#### [TASK TO COMPLETE]
Extract, unchanged, every line from the top of the material below through the line with "PI = math.pi", and no more.

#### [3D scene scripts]
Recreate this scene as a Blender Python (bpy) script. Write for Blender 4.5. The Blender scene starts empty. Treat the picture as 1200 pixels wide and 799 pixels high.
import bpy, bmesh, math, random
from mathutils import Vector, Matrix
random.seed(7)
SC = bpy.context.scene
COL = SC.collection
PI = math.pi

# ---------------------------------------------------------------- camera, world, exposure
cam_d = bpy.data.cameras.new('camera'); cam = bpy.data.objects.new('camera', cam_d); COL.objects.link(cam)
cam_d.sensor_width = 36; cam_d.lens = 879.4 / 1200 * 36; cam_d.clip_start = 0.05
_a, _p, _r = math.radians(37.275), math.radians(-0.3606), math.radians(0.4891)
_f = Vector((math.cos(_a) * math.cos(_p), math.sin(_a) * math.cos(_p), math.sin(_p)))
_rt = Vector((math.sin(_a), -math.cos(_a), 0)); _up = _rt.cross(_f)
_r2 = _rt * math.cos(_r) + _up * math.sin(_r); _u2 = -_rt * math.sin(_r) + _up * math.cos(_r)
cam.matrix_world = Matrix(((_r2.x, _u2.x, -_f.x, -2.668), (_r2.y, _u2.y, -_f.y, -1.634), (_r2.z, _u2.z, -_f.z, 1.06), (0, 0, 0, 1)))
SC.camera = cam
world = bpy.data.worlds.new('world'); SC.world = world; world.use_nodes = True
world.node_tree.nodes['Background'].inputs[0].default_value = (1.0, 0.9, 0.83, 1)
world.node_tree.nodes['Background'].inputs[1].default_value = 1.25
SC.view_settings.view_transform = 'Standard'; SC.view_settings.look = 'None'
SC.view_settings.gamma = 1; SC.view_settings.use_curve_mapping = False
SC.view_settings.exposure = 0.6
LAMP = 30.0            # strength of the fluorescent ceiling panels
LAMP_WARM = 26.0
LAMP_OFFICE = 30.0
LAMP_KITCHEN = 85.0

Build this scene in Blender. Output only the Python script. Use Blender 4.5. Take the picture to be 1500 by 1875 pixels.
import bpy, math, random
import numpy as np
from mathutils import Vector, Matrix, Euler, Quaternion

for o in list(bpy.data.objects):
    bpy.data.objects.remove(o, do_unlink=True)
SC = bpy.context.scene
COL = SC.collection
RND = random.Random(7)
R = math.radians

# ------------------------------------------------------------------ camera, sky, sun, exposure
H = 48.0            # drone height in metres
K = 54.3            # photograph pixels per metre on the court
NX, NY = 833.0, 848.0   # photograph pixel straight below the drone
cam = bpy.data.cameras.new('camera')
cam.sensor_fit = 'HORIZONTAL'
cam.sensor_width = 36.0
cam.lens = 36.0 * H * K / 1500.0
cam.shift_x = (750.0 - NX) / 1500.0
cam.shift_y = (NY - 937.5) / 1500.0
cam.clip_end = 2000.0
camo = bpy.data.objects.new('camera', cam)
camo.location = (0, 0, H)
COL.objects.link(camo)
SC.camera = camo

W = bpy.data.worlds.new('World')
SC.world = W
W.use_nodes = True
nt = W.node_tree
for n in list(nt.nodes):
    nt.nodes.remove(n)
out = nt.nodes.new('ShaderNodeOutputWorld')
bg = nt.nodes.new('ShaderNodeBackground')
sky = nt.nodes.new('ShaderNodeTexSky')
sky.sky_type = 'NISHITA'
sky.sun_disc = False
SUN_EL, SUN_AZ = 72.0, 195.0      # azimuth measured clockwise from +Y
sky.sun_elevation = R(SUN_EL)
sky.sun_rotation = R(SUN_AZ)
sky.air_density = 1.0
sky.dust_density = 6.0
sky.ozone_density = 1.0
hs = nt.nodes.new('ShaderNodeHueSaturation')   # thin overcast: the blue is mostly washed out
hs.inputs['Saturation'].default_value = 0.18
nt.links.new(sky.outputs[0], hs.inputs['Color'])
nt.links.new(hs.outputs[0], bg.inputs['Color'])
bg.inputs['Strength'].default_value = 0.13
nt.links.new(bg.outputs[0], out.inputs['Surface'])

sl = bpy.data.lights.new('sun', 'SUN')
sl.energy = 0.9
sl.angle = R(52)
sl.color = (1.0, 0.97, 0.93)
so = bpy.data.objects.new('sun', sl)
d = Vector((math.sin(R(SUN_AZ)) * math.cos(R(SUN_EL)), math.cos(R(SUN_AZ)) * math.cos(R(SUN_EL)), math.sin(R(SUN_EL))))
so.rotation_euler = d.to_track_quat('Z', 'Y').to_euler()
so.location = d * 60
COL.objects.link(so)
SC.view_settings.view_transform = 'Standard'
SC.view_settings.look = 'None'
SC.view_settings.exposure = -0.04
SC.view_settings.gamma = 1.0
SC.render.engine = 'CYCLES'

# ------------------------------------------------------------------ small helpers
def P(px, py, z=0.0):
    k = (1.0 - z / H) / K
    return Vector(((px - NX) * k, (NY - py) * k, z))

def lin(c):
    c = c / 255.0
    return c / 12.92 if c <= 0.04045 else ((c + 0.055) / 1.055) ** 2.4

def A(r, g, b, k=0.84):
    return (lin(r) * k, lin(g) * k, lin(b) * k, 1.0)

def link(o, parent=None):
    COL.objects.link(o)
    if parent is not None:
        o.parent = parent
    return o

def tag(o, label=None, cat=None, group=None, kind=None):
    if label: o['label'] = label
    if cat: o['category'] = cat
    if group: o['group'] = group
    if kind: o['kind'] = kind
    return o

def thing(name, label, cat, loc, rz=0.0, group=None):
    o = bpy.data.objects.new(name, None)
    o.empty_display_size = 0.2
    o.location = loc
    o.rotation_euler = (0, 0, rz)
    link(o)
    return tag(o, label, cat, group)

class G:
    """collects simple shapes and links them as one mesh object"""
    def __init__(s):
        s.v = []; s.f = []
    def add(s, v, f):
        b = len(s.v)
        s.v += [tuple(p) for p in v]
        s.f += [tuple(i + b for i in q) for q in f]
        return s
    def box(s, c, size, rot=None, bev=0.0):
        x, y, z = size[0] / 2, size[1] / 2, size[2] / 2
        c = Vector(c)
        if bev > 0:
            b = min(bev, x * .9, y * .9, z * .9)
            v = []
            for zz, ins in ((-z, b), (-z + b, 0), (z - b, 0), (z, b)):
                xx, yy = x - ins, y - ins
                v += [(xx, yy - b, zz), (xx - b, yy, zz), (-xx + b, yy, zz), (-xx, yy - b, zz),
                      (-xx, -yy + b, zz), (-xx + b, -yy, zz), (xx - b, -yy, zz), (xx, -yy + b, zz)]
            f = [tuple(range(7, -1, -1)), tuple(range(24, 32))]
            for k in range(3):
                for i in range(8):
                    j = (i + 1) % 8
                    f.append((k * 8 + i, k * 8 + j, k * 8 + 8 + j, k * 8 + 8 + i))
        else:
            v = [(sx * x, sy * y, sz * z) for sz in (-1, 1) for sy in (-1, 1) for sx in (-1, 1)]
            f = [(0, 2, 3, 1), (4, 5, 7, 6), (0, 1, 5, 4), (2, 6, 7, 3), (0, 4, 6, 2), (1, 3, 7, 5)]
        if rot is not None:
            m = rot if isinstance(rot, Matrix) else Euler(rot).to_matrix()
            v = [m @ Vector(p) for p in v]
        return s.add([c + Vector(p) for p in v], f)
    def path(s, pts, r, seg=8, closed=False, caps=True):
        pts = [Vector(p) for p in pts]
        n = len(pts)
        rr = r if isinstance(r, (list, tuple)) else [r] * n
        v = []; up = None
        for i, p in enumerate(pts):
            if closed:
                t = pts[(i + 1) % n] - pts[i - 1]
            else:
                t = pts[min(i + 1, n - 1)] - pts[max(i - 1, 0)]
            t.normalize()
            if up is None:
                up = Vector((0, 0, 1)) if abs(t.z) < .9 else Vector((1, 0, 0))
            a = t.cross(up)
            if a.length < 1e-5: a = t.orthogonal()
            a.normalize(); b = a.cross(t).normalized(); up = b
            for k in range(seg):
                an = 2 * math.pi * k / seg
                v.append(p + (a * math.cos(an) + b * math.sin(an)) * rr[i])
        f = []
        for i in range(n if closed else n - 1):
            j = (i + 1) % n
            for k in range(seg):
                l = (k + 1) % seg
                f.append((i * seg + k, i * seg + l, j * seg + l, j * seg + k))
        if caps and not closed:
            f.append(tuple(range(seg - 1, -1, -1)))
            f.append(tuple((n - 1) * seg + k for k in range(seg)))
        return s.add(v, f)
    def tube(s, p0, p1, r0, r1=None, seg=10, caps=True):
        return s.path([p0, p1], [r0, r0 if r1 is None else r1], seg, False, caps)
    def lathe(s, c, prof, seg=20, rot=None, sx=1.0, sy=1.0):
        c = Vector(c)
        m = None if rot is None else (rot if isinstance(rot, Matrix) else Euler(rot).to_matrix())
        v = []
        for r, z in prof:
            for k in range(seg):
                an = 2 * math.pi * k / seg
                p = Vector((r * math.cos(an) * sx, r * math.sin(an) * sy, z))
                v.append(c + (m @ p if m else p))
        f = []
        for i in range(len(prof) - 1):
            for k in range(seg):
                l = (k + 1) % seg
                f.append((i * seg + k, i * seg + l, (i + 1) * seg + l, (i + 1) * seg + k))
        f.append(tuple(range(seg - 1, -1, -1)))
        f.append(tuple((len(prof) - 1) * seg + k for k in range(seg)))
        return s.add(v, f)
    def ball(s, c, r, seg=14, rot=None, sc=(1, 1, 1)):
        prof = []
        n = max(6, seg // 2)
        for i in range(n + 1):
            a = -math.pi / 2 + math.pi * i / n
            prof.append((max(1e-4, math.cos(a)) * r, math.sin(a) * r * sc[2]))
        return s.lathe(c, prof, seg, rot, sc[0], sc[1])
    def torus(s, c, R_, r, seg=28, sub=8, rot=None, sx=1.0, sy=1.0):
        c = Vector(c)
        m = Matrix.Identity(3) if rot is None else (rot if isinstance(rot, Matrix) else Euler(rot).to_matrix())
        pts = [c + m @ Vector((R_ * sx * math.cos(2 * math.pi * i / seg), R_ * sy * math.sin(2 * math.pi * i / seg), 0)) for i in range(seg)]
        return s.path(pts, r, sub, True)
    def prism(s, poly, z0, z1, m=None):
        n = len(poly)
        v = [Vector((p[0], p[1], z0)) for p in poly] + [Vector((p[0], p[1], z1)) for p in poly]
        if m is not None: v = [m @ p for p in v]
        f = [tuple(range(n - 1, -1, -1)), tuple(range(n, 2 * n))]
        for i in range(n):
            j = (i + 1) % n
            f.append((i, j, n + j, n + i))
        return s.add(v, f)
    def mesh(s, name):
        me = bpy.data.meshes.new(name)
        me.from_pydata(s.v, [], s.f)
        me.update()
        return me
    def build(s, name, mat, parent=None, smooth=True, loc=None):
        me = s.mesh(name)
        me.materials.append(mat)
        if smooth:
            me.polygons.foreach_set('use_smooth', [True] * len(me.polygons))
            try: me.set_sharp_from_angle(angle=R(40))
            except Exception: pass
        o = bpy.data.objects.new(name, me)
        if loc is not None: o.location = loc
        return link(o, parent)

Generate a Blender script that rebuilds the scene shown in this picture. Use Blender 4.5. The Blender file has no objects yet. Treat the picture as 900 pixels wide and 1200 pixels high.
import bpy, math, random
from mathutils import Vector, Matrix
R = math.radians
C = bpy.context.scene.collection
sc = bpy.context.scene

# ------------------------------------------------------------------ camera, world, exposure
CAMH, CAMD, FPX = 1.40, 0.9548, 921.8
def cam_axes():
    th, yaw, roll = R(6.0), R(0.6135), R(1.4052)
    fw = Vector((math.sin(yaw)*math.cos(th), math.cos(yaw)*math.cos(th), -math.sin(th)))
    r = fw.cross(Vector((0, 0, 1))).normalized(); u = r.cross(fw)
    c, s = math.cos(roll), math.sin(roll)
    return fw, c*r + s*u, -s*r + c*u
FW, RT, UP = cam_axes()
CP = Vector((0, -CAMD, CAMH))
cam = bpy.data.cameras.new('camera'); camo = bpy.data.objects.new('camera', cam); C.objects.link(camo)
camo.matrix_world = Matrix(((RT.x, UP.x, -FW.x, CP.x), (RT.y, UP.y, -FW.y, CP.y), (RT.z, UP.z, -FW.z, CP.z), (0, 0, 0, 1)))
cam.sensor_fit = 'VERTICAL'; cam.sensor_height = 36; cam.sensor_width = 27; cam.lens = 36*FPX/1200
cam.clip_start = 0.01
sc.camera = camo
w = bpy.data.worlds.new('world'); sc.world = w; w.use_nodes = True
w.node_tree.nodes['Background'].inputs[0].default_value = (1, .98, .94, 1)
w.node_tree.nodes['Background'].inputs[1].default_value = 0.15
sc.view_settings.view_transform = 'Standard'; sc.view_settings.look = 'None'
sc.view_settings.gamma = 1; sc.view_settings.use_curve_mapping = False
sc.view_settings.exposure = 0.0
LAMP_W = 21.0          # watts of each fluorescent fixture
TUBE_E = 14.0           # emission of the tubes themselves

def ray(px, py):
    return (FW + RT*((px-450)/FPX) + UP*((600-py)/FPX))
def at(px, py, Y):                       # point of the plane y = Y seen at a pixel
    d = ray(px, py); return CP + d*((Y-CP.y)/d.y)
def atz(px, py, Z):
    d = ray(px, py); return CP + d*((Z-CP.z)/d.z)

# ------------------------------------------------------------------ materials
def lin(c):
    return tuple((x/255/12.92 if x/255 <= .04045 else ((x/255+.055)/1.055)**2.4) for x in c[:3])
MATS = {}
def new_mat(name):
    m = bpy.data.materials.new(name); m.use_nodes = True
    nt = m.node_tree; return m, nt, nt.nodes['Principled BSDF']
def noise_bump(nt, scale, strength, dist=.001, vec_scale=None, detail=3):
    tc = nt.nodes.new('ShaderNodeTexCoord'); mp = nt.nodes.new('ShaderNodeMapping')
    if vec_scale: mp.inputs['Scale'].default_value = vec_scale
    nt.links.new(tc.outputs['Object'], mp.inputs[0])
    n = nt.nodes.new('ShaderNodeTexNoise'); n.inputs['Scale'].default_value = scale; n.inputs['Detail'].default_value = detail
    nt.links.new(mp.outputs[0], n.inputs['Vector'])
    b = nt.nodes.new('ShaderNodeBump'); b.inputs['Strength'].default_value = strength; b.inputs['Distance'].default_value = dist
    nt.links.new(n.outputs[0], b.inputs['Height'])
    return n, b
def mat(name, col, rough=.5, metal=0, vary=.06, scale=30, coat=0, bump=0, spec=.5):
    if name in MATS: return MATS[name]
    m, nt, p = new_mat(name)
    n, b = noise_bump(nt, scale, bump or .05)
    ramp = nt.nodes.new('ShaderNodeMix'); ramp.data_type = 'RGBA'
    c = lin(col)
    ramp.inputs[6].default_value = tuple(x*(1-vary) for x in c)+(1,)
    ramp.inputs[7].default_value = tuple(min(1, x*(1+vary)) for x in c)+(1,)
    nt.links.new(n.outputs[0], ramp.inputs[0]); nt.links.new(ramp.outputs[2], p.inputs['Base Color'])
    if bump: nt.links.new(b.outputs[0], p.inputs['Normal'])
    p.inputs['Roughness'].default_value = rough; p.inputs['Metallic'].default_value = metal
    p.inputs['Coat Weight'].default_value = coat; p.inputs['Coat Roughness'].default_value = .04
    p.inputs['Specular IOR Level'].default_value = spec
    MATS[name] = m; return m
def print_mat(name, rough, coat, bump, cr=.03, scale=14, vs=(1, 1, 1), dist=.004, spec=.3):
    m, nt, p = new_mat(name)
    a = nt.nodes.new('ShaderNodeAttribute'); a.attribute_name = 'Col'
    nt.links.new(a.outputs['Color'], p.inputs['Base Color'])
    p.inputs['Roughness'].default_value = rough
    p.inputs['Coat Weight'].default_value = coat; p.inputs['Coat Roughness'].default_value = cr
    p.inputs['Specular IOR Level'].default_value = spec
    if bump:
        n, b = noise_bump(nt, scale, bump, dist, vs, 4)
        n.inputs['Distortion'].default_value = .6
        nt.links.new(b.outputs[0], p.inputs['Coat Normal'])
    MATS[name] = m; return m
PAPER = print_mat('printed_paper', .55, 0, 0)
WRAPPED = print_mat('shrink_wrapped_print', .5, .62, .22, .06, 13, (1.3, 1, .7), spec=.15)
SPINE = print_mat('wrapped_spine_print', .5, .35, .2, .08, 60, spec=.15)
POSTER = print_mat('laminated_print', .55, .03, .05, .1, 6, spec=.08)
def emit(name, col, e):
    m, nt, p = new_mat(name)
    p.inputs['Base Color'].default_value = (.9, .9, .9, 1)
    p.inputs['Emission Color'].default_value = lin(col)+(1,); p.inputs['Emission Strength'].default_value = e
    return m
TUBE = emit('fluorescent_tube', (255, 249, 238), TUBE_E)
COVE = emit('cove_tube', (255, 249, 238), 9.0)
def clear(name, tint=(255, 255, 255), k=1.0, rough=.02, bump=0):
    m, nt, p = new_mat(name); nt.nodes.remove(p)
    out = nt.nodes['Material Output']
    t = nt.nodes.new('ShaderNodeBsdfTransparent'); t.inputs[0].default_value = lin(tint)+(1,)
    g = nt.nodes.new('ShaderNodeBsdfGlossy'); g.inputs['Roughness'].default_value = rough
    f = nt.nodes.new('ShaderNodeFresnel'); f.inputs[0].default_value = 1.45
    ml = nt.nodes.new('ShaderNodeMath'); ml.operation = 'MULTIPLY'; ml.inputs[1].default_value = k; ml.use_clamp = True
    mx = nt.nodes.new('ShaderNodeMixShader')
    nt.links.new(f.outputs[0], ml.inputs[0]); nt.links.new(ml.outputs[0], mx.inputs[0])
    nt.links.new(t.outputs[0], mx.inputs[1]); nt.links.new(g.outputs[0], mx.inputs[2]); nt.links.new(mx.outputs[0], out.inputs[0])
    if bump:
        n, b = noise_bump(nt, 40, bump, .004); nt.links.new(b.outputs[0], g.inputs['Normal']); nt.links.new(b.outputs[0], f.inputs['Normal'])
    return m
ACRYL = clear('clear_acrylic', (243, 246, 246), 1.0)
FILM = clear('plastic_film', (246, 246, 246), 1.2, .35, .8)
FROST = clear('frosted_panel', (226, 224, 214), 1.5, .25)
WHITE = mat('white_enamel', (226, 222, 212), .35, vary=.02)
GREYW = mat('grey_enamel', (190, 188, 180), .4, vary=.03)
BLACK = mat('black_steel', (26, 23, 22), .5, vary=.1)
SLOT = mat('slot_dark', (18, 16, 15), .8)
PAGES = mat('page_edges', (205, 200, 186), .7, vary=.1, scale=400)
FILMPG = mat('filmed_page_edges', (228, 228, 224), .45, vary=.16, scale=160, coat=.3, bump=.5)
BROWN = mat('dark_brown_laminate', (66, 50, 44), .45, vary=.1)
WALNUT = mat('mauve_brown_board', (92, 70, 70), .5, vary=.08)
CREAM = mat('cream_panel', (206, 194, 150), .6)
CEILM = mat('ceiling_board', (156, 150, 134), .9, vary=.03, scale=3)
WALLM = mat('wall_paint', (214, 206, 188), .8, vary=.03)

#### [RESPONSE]
Recreate this scene as a Blender Python (bpy) script. Write for Blender 4.5. The Blender scene starts empty. Treat the picture as 1200 pixels wide and 799 pixels high.
import bpy, bmesh, math, random
from mathutils import Vector, Matrix
random.seed(7)
SC = bpy.context.scene
COL = SC.collection
PI = math.pi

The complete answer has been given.